### Stated problem
Count how many lines have the word "parts" in them. Reply with that number by itself.
* Begin Material supplied *
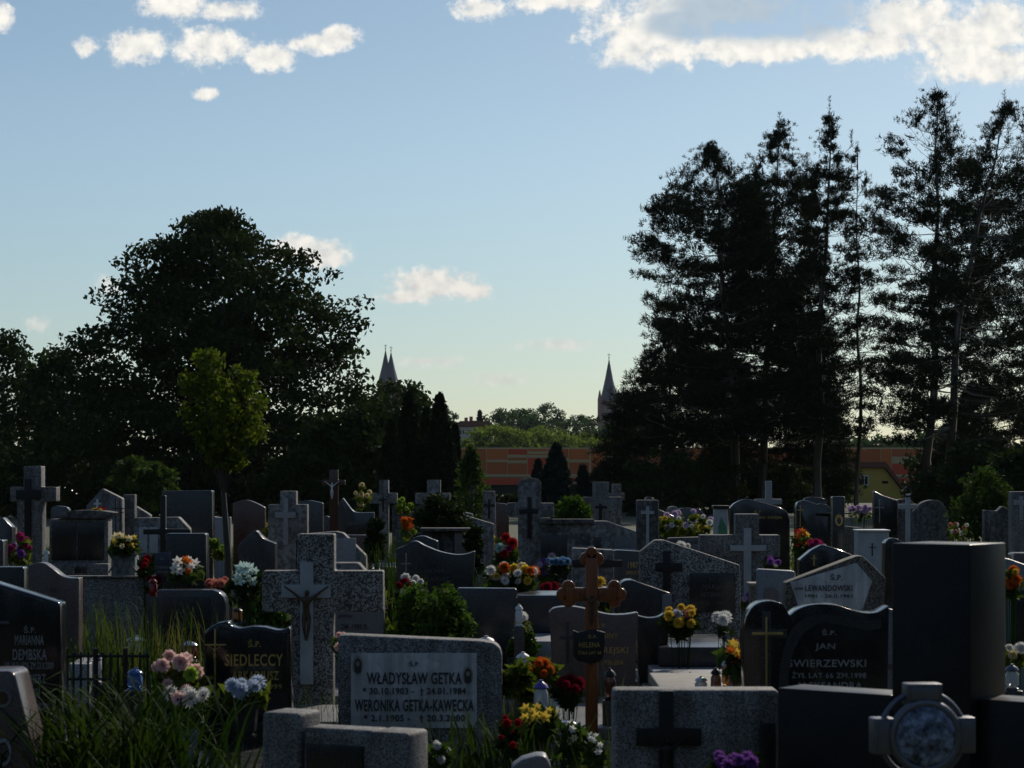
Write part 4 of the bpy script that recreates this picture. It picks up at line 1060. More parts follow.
g.plate(575, 590, 533, 545, 'concrete_dark', 0, .01); g.plate(594.5, 600.5, 537, 560, 'black_matt', 0, .008, 'niche'); g.local_box('ledge', 571, 640, Zt(551,24), Zt(548.5,24), 'palegrey', -.12, -.01)
g.plate(614, 637, 537, 551, 'midgrey', 0, .015)
g = grave('wide dark stone with yellow letters left of the sloping pale terrazzo stone', 19.5, [(602,552),(618,550),(652,552)], 'darkgrey', th=.16)
g.text('1987', 628, 638, 562, 568, 'gold'); g.text('JERZY', 626, 640, 571, 575, 'gold')
g = grave('low grey stone with a dark cross bar behind the arms of the wooden cross', 18.5, [(572,548),(614,550)], 'concrete', th=.2)
g.orn(590,596,552,590,572,622,560,567,'iron',0,.02,'dark_cross')
g = crossgrave('weathered grey stone cross with a dark crucifix behind the bright dome shaped bush', 32, 593, 609, 482, 583, 622, 497, 511, 'terrazzo', .2); g.orn(599,602,504,522,595,607,506,508.5,'iron',0,.02,'crucifix')
g = grave('narrow grey post with a cut off cross arm beside the weathered stone cross', 33, [(612,484),(621,484)], 'concrete', th=.2, br=622, bl=611)
g.local_box('arm', 608, 625, Zt(500,33), Zt(493,33), 'concrete', .01, .16)
g = grave('slim grey pillar with a raised white cross, left of the wildflowers', 22, [(637,500),(659,500)], 'concrete_dark', th=.2)
g.orn(646,649,506,545,641,654,511,514,'stoneblue',0,.02,'white_cross')
g = grave('narrow pale post carrying a thin black cross, left of the tall grey stone cross', 33, [(483,491),(495,491)], 'concrete', th=.2, bl=481, br=497); g.orn(488,490,499,519,484,495,504,506.5,'iron',0,.02,'black_cross')
g = crossgrave('pale grey stone cross, left one of the two before the thuja row', 36, 379, 388.5, 480, 369.5, 397, 493, 503.5, 'concrete', .2); g.orn(382.5,384,497,511,379,387,499,500.5,'iron',0,.02,'crucifix')
g = crossgrave('pale grey cross on a broad base, right one of two before the thuja row', 36, 427, 440.5, 480, 415, 450, 493, 504, 'concrete', .2)
g.orn(432.5,434.5,489,499,430,437,491,493,'palegrey',0,.02,'pale_cross'); g.poly('base_block', [(396,g.zpx(.14)),(397,514),(414,511),(420,503),(448,505),(452,g.zpx(.14))], 'concrete_dark', .03, .3)
g = grave('black stone with a peaked flowing top and silver lettering, left of the round bushes', 18, [(396,549),(404,546),(415,541),(426,546),(440,551.5),(455,554.5),(466,554),(475,551)], 'black_matt', curve=True, th=.15, bl=399, br=468)
g.orn(405.5,406.8,553,582,401,411,563,564.3,'silver',0,.004); g.lines([('Ś.P.',436,441,561,564),('JELIŃSCY',424,453,568,573.5),('TADEUSZ',427,449,577,581)], 'faint')
g = grave('black stone with a low rounded top directly behind the peaked black one', 20.5, [(410,542),(416,537),(424,536),(432,539),(438,541)], 'black_matt', curve=True, th=.14)
g = Grave('roofed_monument', 'low monument with a flat roof on posts under the round clipped bush', 24, 450, 0, 'gravestone', None, False, True)
g.stone([(454,531),(469,531)], 'brown', .2, bz=.13, name='side_post'); g.stone([(425,531),(431,531)], 'concrete_dark', .2, name='side_post'); g.local_box('roof_slab', 420, 471, Zt(531,24), Zt(528,24), 'concrete_dark', -.1, .25); g.stone([(431.3,533),(453.7,533)], 'concrete_dark', .06, name='back_panel', y0=.1)
g = grave('pale stone with a straight sloping top right of the round clipped bush', 28, [(458,515),(466,515.5),(494,524)], 'concrete', th=.2)
g.plate(470, 483, 525, 545, 'palegrey')
g = grave('pale stone with a gently sloping top behind the straight sloping one', 31, [(452,508),(460,511),(473,514)], 'concrete', th=.2)
g = Grave('crucifix', 'dark red brown wooden crucifix with a small pale figure before the huge tree', 34, 333, 0, 'grave cross', None, False, False)
g.cross(329.5, 338, 470, 322, 345, 480, 485, 'darkwood', .14, 0, 'wooden_beams'); g.figure(332, 481, 499, 'white', -.004)
g = crossgrave('broad grey stone cross with a pale cross and stepped foot, behind the large terrazzo cross', 22, 280, 296, 491, 268, 307, 504.5, 540, 'concrete', .2, a2=270, b2=296)
g.poly('shoulder', [(296.3,540),(296.3,g.zpx(.14)),(305,g.zpx(.14)),(305,540)], 'concrete_dark', .02, .16)
g.orn(283.5,288.5,498,545,275,296,512,518,'palegrey',0,.03,'pale_cross')
g = grave('dark red brown stone with an arched top just right of the thin tree trunk', 30, [(233,503),(240,501),(247,500),(256,503),(265,507.5)], 'red', curve=True, th=.16)
g = grave('dark stone with a shallow arched top right of the broad grey stone cross', 32, [(295,503),(303,501),(311,500.5),(323,503)], 'darkgrey', curve=True, th=.16)
g = grave('pale grey stone with a wavy top left of the thin tree trunk', 30, [(191,516),(196,514),(203,513),(212,516),(220,517.5),(230,517)], 'palegrey', curve=True, th=.16)
g.orn(196.5,198,522,540,193.5,201,527,528.5,'lead',0,.004)
g = grave('small dark stone with a bright S curved right shoulder near the thin tree trunk', 20, [(238,546),(246,538),(255,530.5),(261,536),(266,540),(275,543.5)], 'darkgrey', curve=True, th=.2)
g = grave('grey stone with a steep concave right shoulder beside the brown crucifix', 30, [(338,506),(342,498.5),(345,501),(352,510),(358,512.5),(374,512.5)], 'darkgrey', curve=True, th=.2); g.plate(346, 370, 522, 535, 'black_matt')
g = grave('dull stone with a flat top left of the pale cross by the thujas', 27, [(340,535),(368,535)], 'red', th=.16)
g = grave('grey stone with a pitched roof top and a pale panel behind the large terrazzo cross', 20, [(303,534),(336,531.5),(343,533),(366,556)], 'concrete', th=.22, bl=303, br=367); g.plate(334, 356, 538, 570, 'palegrey')
g = grave('small dark stone with a curved lit top at the left of the brown crucifix foot', 36, [(318,520),(326,516),(334,520)], 'darkgrey', curve=True, th=.16)

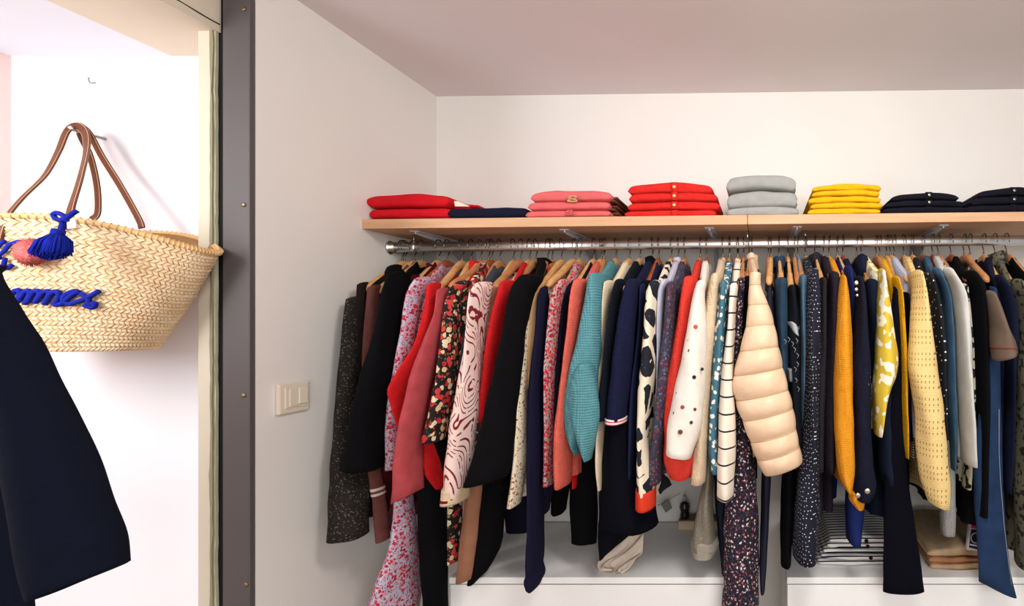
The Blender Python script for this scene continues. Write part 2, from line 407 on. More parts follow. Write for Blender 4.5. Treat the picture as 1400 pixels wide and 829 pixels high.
* End Material supplied *
### Result for this exercise
2